Sheffield Centre for Interdisciplinary Biblical Studies

Researcher

Profile

My full name is actually Liliana Mihaela Nutu Hall, and I grew up in Romania during the Communist regime. My fascination with religion started at the same time as a teenage rebellion against the political control of Ceausescu’s government. Refusing membership in the Communist Youth, I claimed I believed in God and therefore started to research the topic in order to create informed responses when questioned about it.

With a BA (Hons) in Theology from Manchester University and a PhD in Biblical Studies from Sheffield, I continue to be intrigued by the Bible.

My doctoral work was interdisciplinary and focused on poststructural readings of John’s Prologue and the concept of identity in biblical, cultural and film studies.

After my PhD, I held a post-doctoral research position at Sheffield, in the Centre for the Study of the Bible in the Modern World, during which I pursued my interest in the use, reception and impact of the Bible through visual culture.

My current research continues to be predominantly interdisciplinary.
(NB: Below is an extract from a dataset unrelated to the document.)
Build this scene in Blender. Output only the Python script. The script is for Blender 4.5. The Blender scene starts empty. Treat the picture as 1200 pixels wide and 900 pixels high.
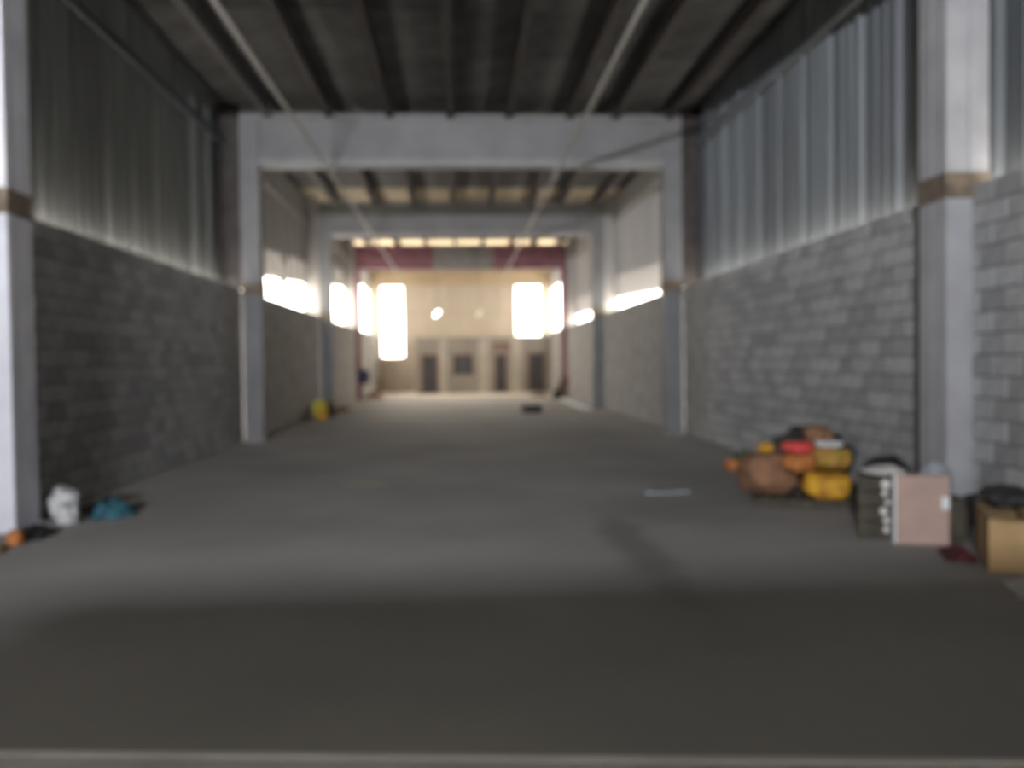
import bpy, bmesh, math, random
from mathutils import Vector, Matrix, noise
random.seed(7)
scene = bpy.context.scene
COL = scene.collection

# ------------------------------------------------------------------ camera
yaw, pit, rol, f = .0627, .025, .0127, 982.0
F = Vector((math.sin(yaw)*math.cos(pit), math.cos(yaw)*math.cos(pit), -math.sin(pit)))
Rv = Vector((math.cos(yaw), -math.sin(yaw), 0)); U = Rv.cross(F)
R2 = math.cos(rol)*Rv - math.sin(rol)*U; U2 = math.cos(rol)*U + math.sin(rol)*Rv
cam_d = bpy.data.cameras.new('camera'); cam = bpy.data.objects.new('camera', cam_d); COL.objects.link(cam)
cam_d.sensor_width = 36; cam_d.lens = f/1200*36
cam_d.clip_end = 200
M = Matrix((R2, U2, -F)).transposed().to_4x4(); M.translation = Vector((0, 0, 1.55))
cam.matrix_world = M
cam_d.dof.use_dof = True                       # the photograph is out of focus everywhere
cam_d.dof.focus_distance = 1.0
cam_d.dof.aperture_fstop = 2.6
scene.camera = cam

# ------------------------------------------------------------------ light
world = bpy.data.worlds.new('world'); scene.world = world; world.use_nodes = True
bg = world.node_tree.nodes['Background']
bg.inputs[0].default_value = (1.0, .925, .83, 1); bg.inputs[1].default_value = 9.0
def area(name, loc, target, sx, sy, power, color, portal=False):
    d = bpy.data.lights.new(name, 'AREA'); d.shape = 'RECTANGLE'; d.size = sx; d.size_y = sy
    d.energy = power; d.color = color
    o = bpy.data.objects.new(name, d); COL.objects.link(o); o.location = loc
    o.rotation_euler = (Vector(target)-Vector(loc)).to_track_quat('-Z', 'Y').to_euler()
    return o
# daylight falling in over the added gate behind the camera
area('entrance_daylight', (-3.0, -8.0, 3.8), (.3, 17.7, 6.5), .9, .2, 760, (.94, .955, 1.0)).data.spread = math.radians(75)
scene.view_settings.view_transform = 'Standard'; scene.view_settings.look = 'None'
scene.view_settings.exposure = 0.0; scene.view_settings.gamma = 1.0
scene.view_settings.use_curve_mapping = False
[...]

I am particularly interested in theory, exploring different means of reading or interpreting biblical text, particularly the ways in which cultural trends affect a recycling of the Bible in terms of the creation of gender identity and ideology.

Research interests
  • Interdisciplinary Biblical Studies
  • Critical Theory (particularly Poststructuralist, Gender, and Psychoanalytical Studies)
  • The reception, use and impact of the Bible in and through Art (particularly visual art)
  • Identity
  • Visual Criticism
  • Cultural Studies
  • The Gospels (particularly John)

Current Research

Femme Forte or Femme Fatale? Judith and Salome in the Bible and Art

Judith and Salome have played the muse to many artists through the centuries. Interestingly, while one is a righteous widow who saves her people and the other is a young princess who dances rather fetchingly, the two women have been artistically confused for one another, both depicted as femmes fatales par excellence.
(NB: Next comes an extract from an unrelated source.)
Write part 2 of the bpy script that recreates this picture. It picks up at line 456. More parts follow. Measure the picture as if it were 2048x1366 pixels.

They both make men’s heads roll: Judith decapitates the Assyrian general Holofernes with his own sword, and Salome requests and receives John the Baptist’s decapitated head on a platter. The violence common to both narratives seems to overpower the textual differences and command the hues for the interpretative lens.
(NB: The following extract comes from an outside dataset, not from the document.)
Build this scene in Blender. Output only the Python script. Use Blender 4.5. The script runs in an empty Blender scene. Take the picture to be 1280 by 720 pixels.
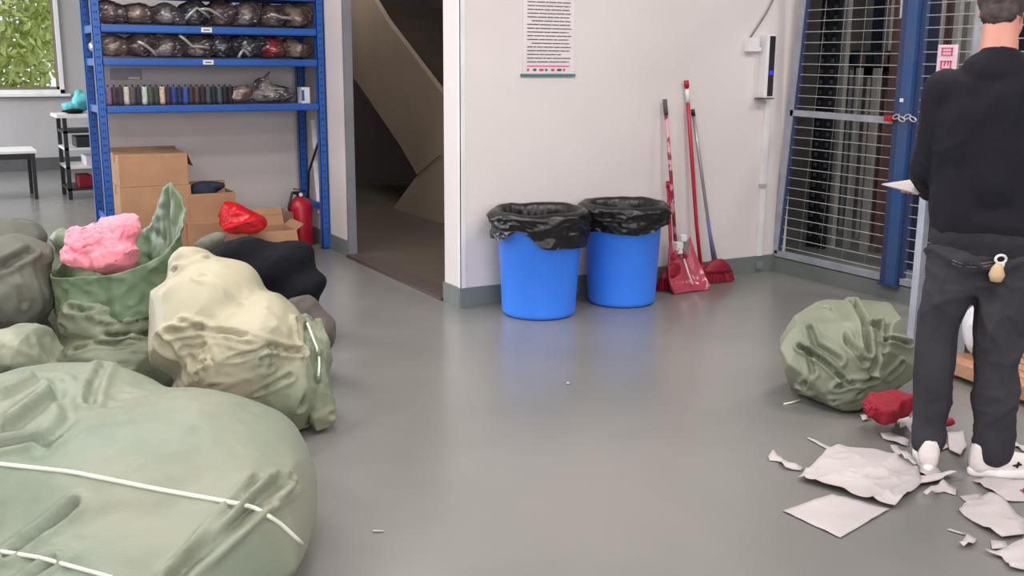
import bpy, bmesh, math, random
import numpy as np
from mathutils import Vector, Matrix, Euler
from mathutils.bvhtree import BVHTree

# ------------------------------------------------------------ camera, light, exposure
F = 1300.0; PITCH = math.radians(12.3); YAW = math.radians(29.4); ROLL = math.radians(0.4); H = 1.45
S = bpy.context.scene
COL = S.collection
fwd = Vector((math.sin(YAW)*math.cos(PITCH), math.cos(YAW)*math.cos(PITCH), -math.sin(PITCH)))
rgt = Vector((math.cos(YAW), -math.sin(YAW), 0)); upv = rgt.cross(fwd)
R2 = rgt*math.cos(ROLL) + upv*math.sin(ROLL); U2 = upv*math.cos(ROLL) - rgt*math.sin(ROLL)
cam_d = bpy.data.cameras.new('camera'); cam = bpy.data.objects.new('camera', cam_d); COL.objects.link(cam)
m3 = Matrix((R2, U2, -fwd)).transposed()
cam.matrix_world = Matrix.Translation((0, 0, H)) @ m3.to_4x4()
cam_d.sensor_width = 36; cam_d.lens = 36*F/1280; cam_d.clip_start = 0.05
S.camera = cam

w = bpy.data.worlds.new('world'); S.world = w; w.use_nodes = True
wb = w.node_tree.nodes['Background']; wb.inputs[0].default_value = (0.86, 0.93, 1.0, 1); wb.inputs[1].default_value = 1.15
S.view_settings.view_transform = 'Standard'; S.view_settings.look = 'None'
S.view_settings.exposure = 0.0; S.view_settings.gamma = 1; S.view_settings.use_curve_mapping = False

def area(name, loc, size, power, color=(1, 1, 1), rot=(0, 0, 0)):
    l = bpy.data.lights.new(name, 'AREA'); l.shape = 'RECTANGLE'; l.size, l.size_y = size; l.energy = power; l.color = color
    o = bpy.data.objects.new(name, l); o.location = loc; o.rotation_euler = rot; COL.objects.link(o); return o
# rows of ceiling light fittings (the fixtures themselves are built below at the same places)
LIGHTS = [(-1.5, 0.2), (1.6, 0.2), (4.0, 0.2), (-1.5, 3.4), (1.2, 3.4), (3.9, 3.0), (-2.5, 7.0), (0.3, 4.9), (0.6, 6.6), (-2.5, 11.0), (0.8, 11.2)]  # the odd one before the rack is added to brighten the wall behind
for i, (x, y) in enumerate(LIGHTS):
    area('ceiling_lamp_light', (x, y, 3.52), (1.15, 0.55), 44, (1.0, 0.965, 0.93))
area('cage_room_fill_light', (6.3, 3.4, 3.2), (0.9, 0.5), 60, (1.0, 0.97, 0.95))  # added fill to brighten the cage interior, no fitting there
area('stair_fill_light', (3.2, 7.4, 3.3), (0.5, 0.4), 15, (1.0, 0.92, 0.84))  # added fill, set to light the parapet faces
area('upper_stair_fill_light', (3.4, 10.2, 3.2), (0.5, 0.4), 22, (1.0, 0.92, 0.87))  # second added fill, lifts the dark left part of the stair hall
area('back_fill_light', (-1.0, -3.8, 1.9), (6.0, 1.8), 270, (0.95, 0.97, 1.0), (math.radians(90), 0, 0))  # added frontal fill from behind the camera, the back wall has no window
area('window_daylight', (-4.6, 12.6, 2.2), (1.9, 4.2), 640, (0.86, 0.93, 1.0), (0, math.radians(-58), 0))

# ------------------------------------------------------------ geometry aids
def ray(x, y): return R2*((x-640)/F) - U2*((y-360)/F) + fwd
def G(x, y, z=0.0):
    d = ray(x, y); return Vector((0, 0, H)) + d*((z-H)/d.z)
def PX(x, y, X): d = ray(x, y); return Vector((0, 0, H)) + d*(X/d.x)
def PY(x, y, Y): d = ray(x, y); return Vector((0, 0, H)) + d*(Y/d.y)
fh = Vector((math.sin(YAW), math.cos(YAW), 0))
def PD(x, y, D): d = ray(x, y); return Vector((0, 0, H)) + d*(D/d.dot(fh))

def perlin(P, seed=0):
    P = np.asarray(P, dtype=np.float64); I = np.floor(P).astype(np.int64); f = P-I
    u = f*f*f*(f*(f*6-15)+10)
    def grad(ix, iy, iz, fx, fy, fz):
        h = (ix*73856093) ^ (iy*19349663) ^ (iz*83492791) ^ (seed*2654435761 & 0x7fffffff)
        h = (h ^ (h >> 13))*1274126177 & 0x7fffffff; h = (h ^ (h >> 16)) & 0x7fffffff
        a = (h % 1024)/1024*2*np.pi; z = ((h >> 10) % 1024)/512-1; r = np.sqrt(np.maximum(0, 1-z*z))
        return r*np.cos(a)*fx + r*np.sin(a)*fy + z*fz
    out = 0
    for dx in (0, 1):
        for dy in (0, 1):
            for dz in (0, 1):
                wgt = (u[:, 0] if dx else 1-u[:, 0])*(u[:, 1] if dy else 1-u[:, 1])*(u[:, 2] if dz else 1-u[:, 2])
                out = out + wgt*grad(I[:, 0]+dx, I[:, 1]+dy, I[:, 2]+dz, f[:, 0]-dx, f[:, 1]-dy, f[:, 2]-dz)
    return out*1.5

def me_from(name, V, Fc, smooth=False):
    me = bpy.data.meshes.new(name); me.from_pydata([tuple(v) for v in V], [], [tuple(f) for f in Fc]); me.update()
    if smooth: me.shade_smooth()
    return me
def link(name, me, mat=None, parent=None):
    o = bpy.data.objects.new(name, me); COL.objects.link(o)
    if mat is not None and len(me.materials) == 0: me.materials.append(mat)
    if parent is not None:
        o.parent = parent; m = parent
        T = Matrix.Identity(4)
        while m is not None:
            T = m.matrix_basis if m.parent is None else T
            m = m.parent
        o.matrix_parent_inverse = parent_world(parent).inverted()
    return o
def parent_world(p):
    if p.parent is None: return p.matrix_basis.copy()
    return parent_world(p.parent) @ p.matrix_parent_inverse @ p.matrix_basis
def ob(name, vf, mat, parent=None, smooth=False): return link(name, me_from(name, vf[0], vf[1], smooth), mat, parent)
def tag(o, label, cat, group=None, kind=None):
    o['label'] = label; o['category'] = cat
    if group: o['group'] = group
    if kind: o['kind'] = kind
    return o
def thing(name, label, cat, loc, group=None):
    o = bpy.data.objects.new(name, None); COL.objects.link(o); o.location = loc; o.empty_display_size = .05
    return tag(o, label, cat, group)
def struct(name, vf, mat, parent=None, smooth=False):
    o = ob(name, vf, mat, parent, smooth)
    if parent is None: o['kind'] = 'structure'
    return o

def join(*parts):
    V = []; Fc = []
    for v, f in parts:
        n = len(V); V += [tuple(a) for a in v]; Fc += [tuple(i+n for i in q) for q in f]
    return V, Fc
def box(x0, y0, z0, x1, y1, z1, bev=0.0):
    if bev <= 0:
        V = [(x0, y0, z0), (x1, y0, z0), (x1, y1, z0), (x0, y1, z0), (x0, y0, z1), (x1, y0, z1), (x1, y1, z1), (x0, y1, z1)]
        return V, [(0, 3, 2, 1), (4, 5, 6, 7), (0, 1, 5, 4), (1, 2, 6, 5), (2, 3, 7, 6), (3, 0, 4, 7)]
    bm = bmesh.new(); v = [bm.verts.new(p) for p in box(x0, y0, z0, x1, y1, z1)[0]]
    for f in box(0, 0, 0, 1, 1, 1)[1]: bm.faces.new([v[i] for i in f])
    bmesh.ops.bevel(bm, geom=bm.edges[:], offset=bev, segments=2, affect='EDGES', profile=.6)
    bm.verts.index_update()
    r = ([tuple(q.co) for q in bm.verts], [tuple(q.index for q in f.verts) for f in bm.faces]); bm.free(); return r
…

As a result, Judith and Salome are mostly remembered for being fatal to men. This study pursues both Judith and Salome through their journeys from text into art and culture and investigates the gender, psychoanalytical and signification tensions that are at play within the process of representation of the two characters.

What are the parameters of the femme forte? What are the parameters of the femme fatale? Are these different at all? It closely interacts with the work of women painters who chose to depict Judith (particularly during the Italian Renaissance, Baroque and Mannerist periods) and asks whether the perspectives of these female interpreters are any different from those of their male contemporaries also painting Judith.

Are they perhaps manifestations of feminist proclivity, examples of écriture féminine, or are these women’s voices shut inside the Language of the Father, the ‘spurious phallocentric performing theatre of a male-dominated industry’?